Count how many lines of the data include "finishes". The answer is that number and nothing else.
◇ ◇ ◇
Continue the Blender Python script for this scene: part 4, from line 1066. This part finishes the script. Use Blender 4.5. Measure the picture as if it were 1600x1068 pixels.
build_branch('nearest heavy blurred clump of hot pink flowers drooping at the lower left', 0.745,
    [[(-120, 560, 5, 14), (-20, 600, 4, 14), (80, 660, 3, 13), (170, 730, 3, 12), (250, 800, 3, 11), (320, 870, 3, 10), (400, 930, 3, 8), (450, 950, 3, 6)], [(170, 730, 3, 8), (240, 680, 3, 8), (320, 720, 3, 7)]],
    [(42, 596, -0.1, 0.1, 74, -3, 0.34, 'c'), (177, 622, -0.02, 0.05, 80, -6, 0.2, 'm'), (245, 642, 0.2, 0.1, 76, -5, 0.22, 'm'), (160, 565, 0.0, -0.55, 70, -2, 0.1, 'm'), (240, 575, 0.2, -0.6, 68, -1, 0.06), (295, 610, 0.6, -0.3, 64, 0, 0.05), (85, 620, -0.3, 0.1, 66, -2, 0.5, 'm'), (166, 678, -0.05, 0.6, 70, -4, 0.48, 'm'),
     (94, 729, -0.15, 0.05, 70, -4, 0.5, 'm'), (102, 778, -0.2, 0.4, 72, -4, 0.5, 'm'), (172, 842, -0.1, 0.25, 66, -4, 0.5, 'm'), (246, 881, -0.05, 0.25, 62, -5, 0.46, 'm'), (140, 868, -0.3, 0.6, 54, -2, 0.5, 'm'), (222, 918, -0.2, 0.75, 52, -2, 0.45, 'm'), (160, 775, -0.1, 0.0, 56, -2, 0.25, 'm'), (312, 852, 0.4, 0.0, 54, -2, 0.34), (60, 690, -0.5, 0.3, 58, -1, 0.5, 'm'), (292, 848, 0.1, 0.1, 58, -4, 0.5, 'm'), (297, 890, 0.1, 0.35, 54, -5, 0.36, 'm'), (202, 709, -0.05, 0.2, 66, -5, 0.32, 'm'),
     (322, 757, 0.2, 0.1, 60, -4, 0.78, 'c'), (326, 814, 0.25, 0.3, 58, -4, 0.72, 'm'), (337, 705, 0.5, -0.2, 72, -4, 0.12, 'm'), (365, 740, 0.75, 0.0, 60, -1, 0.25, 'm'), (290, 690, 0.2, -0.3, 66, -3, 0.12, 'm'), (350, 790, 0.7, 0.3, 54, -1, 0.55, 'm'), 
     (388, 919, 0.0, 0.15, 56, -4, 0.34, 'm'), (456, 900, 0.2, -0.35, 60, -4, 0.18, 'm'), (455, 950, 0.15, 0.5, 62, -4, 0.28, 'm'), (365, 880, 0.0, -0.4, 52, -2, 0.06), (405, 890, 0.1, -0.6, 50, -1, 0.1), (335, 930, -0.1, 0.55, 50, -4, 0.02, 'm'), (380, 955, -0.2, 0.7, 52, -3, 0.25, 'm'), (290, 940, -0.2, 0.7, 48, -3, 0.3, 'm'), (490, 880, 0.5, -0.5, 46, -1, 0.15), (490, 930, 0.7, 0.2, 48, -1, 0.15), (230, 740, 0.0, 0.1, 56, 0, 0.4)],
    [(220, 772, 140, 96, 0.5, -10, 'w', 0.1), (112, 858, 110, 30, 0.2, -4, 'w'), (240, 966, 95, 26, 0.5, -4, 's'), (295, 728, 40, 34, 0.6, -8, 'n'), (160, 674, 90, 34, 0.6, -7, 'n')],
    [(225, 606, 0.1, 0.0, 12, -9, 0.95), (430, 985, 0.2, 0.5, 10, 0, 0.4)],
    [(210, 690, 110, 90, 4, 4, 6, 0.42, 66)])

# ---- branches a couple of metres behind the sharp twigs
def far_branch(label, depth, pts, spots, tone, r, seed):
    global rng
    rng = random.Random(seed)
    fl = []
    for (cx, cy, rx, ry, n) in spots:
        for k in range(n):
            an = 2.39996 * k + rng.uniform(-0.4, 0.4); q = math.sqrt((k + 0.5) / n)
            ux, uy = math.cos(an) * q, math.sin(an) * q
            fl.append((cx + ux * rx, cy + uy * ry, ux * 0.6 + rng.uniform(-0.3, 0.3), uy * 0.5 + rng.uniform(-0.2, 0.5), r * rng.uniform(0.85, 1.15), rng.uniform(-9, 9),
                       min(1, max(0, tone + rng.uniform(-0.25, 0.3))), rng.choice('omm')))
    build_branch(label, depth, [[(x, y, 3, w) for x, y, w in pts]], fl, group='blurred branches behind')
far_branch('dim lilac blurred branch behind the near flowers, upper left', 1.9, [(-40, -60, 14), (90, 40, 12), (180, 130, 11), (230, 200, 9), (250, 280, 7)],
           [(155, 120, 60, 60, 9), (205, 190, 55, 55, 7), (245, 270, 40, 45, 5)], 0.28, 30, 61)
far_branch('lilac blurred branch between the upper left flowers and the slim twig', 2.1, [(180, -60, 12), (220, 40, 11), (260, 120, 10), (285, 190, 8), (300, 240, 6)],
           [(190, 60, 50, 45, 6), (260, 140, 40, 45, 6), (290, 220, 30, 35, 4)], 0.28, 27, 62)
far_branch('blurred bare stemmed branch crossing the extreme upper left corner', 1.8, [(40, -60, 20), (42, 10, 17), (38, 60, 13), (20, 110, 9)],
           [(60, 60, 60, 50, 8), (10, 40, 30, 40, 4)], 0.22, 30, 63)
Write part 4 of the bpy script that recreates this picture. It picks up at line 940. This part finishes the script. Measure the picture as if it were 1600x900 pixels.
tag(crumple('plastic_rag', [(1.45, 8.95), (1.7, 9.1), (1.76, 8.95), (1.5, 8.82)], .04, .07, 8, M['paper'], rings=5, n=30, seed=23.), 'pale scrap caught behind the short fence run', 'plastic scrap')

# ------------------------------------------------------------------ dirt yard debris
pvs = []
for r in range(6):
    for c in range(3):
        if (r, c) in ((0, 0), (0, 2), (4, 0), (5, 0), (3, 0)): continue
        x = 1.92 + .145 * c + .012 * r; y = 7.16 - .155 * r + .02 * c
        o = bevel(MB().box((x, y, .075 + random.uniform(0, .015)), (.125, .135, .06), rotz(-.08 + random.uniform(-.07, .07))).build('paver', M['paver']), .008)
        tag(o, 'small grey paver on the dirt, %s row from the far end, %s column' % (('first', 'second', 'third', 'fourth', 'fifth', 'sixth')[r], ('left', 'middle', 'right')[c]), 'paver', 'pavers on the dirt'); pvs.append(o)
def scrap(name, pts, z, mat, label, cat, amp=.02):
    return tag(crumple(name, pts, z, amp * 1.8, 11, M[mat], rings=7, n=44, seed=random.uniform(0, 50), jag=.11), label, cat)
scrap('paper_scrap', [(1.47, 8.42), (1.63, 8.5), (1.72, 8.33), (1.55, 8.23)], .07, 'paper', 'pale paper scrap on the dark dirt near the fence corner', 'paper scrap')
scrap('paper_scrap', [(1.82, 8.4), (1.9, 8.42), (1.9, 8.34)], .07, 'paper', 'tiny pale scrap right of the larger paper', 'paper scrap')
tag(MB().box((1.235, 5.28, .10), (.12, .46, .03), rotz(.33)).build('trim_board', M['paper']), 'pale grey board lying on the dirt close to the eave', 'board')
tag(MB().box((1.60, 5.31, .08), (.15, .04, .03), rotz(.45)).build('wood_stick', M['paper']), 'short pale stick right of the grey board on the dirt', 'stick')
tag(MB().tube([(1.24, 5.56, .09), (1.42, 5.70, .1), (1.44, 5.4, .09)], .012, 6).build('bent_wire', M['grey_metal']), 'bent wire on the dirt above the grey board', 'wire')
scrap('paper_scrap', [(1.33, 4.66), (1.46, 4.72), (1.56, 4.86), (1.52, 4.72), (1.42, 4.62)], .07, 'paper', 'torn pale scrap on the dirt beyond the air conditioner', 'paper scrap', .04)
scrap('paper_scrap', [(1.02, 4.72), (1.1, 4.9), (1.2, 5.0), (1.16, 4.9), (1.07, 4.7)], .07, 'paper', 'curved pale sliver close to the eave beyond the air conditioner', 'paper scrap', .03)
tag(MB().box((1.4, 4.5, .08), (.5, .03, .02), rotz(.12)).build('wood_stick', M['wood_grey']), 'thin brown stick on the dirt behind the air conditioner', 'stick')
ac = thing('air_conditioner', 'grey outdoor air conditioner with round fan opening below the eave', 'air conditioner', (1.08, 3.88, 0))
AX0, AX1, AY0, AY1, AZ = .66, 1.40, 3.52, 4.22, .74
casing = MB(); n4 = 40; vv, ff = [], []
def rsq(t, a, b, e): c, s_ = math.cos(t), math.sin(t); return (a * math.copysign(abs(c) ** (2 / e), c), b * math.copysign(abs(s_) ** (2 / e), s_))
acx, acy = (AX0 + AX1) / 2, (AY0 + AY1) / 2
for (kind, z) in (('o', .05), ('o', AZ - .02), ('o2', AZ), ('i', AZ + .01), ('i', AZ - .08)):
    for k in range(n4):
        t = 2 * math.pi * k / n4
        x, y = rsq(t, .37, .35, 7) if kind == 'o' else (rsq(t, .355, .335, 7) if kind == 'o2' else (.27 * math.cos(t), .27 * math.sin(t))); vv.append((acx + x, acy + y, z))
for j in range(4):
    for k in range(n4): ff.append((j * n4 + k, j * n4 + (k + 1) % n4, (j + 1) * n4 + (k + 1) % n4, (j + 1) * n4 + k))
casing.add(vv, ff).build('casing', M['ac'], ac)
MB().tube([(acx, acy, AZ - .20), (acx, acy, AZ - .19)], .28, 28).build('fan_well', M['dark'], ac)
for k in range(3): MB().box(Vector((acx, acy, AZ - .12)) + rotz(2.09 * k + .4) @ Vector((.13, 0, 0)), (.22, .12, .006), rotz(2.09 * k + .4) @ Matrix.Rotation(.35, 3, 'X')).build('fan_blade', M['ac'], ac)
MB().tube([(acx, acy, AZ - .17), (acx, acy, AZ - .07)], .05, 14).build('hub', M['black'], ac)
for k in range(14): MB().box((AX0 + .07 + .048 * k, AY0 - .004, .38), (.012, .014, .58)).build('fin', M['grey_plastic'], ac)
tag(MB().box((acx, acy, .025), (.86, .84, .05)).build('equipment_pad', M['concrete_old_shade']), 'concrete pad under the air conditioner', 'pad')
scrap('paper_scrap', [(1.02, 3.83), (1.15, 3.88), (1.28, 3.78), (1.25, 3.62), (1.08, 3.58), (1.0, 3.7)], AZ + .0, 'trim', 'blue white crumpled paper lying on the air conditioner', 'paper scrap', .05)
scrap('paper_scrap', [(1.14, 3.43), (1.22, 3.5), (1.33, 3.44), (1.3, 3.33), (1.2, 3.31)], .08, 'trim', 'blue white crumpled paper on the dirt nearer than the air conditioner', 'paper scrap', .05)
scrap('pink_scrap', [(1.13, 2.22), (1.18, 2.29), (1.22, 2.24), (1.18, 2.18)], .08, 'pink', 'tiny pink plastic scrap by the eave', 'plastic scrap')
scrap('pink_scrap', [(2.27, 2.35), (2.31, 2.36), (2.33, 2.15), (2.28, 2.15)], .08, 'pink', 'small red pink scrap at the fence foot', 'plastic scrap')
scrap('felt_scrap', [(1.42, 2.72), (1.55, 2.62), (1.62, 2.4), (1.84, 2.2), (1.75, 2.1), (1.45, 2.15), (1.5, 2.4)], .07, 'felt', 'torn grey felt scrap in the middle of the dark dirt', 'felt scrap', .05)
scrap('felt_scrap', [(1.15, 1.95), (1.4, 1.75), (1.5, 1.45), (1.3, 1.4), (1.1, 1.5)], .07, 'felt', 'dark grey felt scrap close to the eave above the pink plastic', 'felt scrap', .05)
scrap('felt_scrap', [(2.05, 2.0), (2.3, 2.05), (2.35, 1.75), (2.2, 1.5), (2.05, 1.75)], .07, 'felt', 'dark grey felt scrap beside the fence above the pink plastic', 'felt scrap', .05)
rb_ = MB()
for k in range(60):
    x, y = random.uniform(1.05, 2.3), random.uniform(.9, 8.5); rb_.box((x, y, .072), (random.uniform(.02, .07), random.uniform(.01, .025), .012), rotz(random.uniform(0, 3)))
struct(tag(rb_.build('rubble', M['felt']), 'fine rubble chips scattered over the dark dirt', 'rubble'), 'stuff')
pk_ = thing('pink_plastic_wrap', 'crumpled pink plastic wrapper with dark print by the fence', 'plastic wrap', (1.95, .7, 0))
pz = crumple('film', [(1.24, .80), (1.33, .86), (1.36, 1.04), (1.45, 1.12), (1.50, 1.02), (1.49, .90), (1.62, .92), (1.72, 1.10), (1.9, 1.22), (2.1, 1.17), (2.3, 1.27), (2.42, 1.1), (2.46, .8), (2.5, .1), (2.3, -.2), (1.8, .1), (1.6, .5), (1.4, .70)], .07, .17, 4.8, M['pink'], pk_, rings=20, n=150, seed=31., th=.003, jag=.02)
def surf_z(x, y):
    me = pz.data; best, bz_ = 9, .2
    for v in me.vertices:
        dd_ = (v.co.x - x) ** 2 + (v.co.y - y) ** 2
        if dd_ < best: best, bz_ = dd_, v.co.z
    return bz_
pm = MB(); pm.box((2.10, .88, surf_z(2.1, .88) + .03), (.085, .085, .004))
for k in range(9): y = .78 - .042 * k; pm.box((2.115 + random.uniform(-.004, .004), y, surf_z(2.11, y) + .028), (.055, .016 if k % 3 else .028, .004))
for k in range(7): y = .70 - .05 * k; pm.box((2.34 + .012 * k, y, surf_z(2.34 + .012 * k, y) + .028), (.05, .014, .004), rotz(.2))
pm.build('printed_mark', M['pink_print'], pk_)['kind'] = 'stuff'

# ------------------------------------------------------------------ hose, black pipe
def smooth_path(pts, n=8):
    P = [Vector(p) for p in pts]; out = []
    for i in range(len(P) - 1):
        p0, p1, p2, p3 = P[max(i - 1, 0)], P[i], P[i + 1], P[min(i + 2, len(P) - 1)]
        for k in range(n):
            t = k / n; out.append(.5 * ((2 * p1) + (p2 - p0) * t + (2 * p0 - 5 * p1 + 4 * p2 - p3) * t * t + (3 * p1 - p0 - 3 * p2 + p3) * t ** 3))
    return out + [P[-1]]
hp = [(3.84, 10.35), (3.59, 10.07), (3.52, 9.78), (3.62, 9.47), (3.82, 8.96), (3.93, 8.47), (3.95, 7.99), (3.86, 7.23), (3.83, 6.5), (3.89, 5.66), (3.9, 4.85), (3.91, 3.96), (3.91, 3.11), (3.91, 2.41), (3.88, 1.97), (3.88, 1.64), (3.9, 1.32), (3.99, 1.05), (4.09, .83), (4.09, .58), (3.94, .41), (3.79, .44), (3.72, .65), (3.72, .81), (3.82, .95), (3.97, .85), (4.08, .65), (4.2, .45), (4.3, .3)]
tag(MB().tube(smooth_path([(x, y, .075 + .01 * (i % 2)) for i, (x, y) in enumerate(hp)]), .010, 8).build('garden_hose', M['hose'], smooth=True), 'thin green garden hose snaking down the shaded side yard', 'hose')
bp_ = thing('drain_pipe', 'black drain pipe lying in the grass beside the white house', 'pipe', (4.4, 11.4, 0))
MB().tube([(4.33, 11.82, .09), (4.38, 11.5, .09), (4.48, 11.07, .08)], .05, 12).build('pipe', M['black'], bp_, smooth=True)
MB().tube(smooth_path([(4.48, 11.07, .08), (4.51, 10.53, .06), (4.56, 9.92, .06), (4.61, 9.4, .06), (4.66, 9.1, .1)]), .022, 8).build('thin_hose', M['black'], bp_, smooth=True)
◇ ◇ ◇
* **EXERCISE OUTPUT**:
2